Tally every line of the listing where the string "picture" is found, and state the total alone.

= = =

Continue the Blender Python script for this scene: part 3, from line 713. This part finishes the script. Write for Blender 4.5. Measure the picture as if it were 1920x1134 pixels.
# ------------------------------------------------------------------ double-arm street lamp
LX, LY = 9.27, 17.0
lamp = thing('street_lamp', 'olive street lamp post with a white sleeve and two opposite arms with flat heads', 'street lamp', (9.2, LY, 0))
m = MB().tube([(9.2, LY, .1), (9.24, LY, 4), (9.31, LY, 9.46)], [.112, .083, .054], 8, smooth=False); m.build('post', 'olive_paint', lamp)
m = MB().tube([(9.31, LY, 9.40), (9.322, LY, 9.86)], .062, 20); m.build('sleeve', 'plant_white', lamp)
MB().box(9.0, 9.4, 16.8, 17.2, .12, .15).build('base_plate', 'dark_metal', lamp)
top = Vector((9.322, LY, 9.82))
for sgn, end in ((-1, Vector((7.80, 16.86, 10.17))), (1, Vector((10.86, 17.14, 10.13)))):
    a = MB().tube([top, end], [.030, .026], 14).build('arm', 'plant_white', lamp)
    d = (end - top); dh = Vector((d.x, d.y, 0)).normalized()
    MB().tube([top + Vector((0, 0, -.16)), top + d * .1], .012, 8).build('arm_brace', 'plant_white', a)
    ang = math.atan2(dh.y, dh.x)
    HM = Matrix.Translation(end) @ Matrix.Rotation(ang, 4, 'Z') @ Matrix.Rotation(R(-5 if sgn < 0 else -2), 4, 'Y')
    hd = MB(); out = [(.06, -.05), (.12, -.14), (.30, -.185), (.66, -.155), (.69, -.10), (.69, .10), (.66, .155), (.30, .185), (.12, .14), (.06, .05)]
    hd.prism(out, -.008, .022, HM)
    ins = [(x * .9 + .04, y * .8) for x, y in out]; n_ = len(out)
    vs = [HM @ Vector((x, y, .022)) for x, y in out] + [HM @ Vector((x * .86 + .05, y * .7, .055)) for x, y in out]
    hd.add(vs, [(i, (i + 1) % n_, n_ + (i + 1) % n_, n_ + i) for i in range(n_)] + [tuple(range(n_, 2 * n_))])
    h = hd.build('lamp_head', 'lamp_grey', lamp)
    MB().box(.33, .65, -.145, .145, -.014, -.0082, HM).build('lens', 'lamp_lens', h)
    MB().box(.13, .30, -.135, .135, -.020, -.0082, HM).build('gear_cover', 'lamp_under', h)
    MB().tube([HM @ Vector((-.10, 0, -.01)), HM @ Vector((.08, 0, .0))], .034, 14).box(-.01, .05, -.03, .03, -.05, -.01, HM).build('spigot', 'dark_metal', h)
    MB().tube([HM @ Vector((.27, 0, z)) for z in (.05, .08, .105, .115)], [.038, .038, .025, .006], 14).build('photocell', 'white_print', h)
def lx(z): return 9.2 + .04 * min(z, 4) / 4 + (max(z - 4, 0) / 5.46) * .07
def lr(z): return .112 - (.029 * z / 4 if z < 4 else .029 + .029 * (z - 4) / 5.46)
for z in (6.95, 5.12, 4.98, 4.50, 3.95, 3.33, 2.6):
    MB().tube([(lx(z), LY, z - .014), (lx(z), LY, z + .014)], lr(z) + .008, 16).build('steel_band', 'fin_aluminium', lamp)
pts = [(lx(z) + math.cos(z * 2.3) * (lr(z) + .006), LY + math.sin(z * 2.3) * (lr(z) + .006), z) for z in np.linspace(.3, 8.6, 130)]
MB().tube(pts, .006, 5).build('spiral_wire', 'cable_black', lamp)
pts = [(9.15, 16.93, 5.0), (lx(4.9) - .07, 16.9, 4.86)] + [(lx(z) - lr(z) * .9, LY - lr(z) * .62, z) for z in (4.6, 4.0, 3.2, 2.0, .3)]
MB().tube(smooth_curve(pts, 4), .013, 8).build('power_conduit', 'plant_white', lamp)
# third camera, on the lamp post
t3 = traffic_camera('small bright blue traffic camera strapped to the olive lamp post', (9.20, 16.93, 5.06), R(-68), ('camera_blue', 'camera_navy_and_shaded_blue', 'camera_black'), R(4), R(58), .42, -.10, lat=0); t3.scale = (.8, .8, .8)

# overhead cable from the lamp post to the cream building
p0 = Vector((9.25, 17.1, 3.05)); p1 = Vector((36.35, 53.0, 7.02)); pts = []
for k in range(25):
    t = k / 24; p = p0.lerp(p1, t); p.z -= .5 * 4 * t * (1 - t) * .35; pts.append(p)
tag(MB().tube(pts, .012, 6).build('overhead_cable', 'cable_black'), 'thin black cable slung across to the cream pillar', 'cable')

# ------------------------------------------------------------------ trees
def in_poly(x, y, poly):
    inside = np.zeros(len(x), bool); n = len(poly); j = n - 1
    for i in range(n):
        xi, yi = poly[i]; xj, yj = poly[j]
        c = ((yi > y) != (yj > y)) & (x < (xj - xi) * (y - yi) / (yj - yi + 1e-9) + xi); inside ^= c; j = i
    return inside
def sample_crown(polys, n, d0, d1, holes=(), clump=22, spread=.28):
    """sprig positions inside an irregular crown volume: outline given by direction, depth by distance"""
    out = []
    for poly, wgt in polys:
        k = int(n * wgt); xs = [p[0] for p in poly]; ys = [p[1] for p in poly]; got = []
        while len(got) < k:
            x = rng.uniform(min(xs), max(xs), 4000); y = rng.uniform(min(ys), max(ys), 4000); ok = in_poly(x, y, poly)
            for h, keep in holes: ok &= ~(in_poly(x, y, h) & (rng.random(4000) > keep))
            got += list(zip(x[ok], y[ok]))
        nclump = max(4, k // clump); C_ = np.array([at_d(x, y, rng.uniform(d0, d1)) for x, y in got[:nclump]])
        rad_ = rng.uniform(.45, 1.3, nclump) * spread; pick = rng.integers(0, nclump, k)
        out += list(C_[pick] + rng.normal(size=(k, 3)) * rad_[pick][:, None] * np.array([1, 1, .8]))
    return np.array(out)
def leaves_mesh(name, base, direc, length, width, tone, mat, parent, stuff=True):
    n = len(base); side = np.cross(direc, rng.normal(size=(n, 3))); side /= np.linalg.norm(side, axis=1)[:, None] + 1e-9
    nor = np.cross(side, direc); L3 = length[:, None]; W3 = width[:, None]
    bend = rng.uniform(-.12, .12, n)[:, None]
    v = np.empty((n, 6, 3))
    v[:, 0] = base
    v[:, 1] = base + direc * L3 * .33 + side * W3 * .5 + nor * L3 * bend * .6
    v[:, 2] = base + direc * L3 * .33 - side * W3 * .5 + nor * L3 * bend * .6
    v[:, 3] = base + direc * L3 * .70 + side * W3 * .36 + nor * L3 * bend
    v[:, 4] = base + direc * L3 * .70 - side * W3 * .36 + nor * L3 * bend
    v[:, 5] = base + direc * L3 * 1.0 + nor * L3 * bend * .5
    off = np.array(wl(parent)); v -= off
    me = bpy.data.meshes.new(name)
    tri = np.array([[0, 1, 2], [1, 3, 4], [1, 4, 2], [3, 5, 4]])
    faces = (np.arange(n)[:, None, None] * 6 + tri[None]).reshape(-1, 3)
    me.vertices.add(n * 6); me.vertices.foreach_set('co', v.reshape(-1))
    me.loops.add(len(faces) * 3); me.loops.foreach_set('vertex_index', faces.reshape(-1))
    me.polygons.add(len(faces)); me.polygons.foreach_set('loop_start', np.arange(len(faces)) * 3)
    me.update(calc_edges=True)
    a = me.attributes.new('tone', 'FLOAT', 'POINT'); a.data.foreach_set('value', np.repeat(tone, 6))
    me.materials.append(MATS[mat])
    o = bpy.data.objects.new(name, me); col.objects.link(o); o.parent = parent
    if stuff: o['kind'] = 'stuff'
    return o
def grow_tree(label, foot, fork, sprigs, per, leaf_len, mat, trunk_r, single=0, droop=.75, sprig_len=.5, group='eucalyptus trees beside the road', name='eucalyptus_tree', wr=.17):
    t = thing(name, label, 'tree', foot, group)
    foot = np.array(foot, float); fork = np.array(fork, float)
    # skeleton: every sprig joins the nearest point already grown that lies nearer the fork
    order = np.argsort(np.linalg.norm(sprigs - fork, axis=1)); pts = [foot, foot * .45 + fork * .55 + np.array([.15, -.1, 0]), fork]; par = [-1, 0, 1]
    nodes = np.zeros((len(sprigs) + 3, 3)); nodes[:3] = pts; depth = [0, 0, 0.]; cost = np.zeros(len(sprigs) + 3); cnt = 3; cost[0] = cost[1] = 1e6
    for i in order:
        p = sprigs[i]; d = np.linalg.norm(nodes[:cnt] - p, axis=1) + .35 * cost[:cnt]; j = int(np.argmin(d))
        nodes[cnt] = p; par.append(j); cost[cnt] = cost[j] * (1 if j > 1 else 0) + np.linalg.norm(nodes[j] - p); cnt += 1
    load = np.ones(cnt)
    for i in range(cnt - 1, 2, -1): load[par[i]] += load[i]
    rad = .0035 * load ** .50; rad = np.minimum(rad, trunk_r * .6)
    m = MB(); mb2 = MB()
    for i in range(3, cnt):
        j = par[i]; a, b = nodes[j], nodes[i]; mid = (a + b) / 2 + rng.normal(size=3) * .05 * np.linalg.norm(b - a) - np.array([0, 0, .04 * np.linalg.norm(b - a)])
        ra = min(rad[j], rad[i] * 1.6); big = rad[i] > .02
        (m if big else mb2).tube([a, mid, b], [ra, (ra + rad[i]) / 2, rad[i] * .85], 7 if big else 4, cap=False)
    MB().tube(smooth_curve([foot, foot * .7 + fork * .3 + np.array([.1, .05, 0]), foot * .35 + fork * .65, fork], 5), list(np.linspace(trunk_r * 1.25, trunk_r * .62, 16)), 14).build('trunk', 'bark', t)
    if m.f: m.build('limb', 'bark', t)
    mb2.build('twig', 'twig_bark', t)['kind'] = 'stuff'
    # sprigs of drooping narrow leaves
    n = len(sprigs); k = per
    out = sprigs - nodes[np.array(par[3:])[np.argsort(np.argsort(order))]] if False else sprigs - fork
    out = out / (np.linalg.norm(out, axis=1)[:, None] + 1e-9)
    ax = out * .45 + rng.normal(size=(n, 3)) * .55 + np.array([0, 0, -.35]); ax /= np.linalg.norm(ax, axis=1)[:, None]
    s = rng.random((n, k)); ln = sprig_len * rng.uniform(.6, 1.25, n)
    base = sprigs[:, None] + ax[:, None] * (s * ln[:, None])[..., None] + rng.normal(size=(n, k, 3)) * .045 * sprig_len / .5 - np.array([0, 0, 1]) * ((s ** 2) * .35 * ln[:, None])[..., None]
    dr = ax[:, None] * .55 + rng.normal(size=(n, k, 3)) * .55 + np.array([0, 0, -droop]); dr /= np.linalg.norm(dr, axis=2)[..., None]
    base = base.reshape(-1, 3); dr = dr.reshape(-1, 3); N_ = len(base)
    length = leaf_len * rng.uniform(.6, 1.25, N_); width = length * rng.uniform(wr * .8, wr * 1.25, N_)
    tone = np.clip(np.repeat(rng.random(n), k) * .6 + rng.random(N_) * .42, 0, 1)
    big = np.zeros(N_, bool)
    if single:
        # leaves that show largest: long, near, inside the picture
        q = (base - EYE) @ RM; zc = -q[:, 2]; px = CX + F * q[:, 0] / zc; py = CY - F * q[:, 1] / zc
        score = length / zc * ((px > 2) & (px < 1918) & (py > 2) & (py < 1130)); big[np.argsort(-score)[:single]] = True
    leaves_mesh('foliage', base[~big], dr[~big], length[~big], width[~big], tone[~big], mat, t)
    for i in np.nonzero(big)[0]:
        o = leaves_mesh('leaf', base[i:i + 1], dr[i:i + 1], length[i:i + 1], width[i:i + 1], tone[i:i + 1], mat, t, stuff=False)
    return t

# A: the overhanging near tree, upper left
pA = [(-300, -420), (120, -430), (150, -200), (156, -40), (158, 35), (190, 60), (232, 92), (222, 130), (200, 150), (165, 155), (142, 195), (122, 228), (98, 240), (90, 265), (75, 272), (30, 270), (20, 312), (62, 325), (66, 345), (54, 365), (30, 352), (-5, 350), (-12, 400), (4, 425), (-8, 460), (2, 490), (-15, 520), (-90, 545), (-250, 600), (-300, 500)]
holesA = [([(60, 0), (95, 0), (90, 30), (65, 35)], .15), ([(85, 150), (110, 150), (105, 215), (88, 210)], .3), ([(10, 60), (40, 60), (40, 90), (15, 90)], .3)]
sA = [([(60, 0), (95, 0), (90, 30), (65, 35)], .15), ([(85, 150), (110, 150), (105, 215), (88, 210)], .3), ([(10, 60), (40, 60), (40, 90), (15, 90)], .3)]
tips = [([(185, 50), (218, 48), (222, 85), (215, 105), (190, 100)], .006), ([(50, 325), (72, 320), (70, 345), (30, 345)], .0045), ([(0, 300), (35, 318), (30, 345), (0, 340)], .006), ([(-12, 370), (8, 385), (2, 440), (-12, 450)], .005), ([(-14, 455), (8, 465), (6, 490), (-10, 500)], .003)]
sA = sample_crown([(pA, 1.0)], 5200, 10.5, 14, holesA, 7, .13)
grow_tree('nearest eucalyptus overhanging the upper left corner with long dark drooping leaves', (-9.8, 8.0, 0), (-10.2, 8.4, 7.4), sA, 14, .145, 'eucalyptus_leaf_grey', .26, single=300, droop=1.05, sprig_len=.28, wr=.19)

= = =

• COMPLETE RESPONSE:
2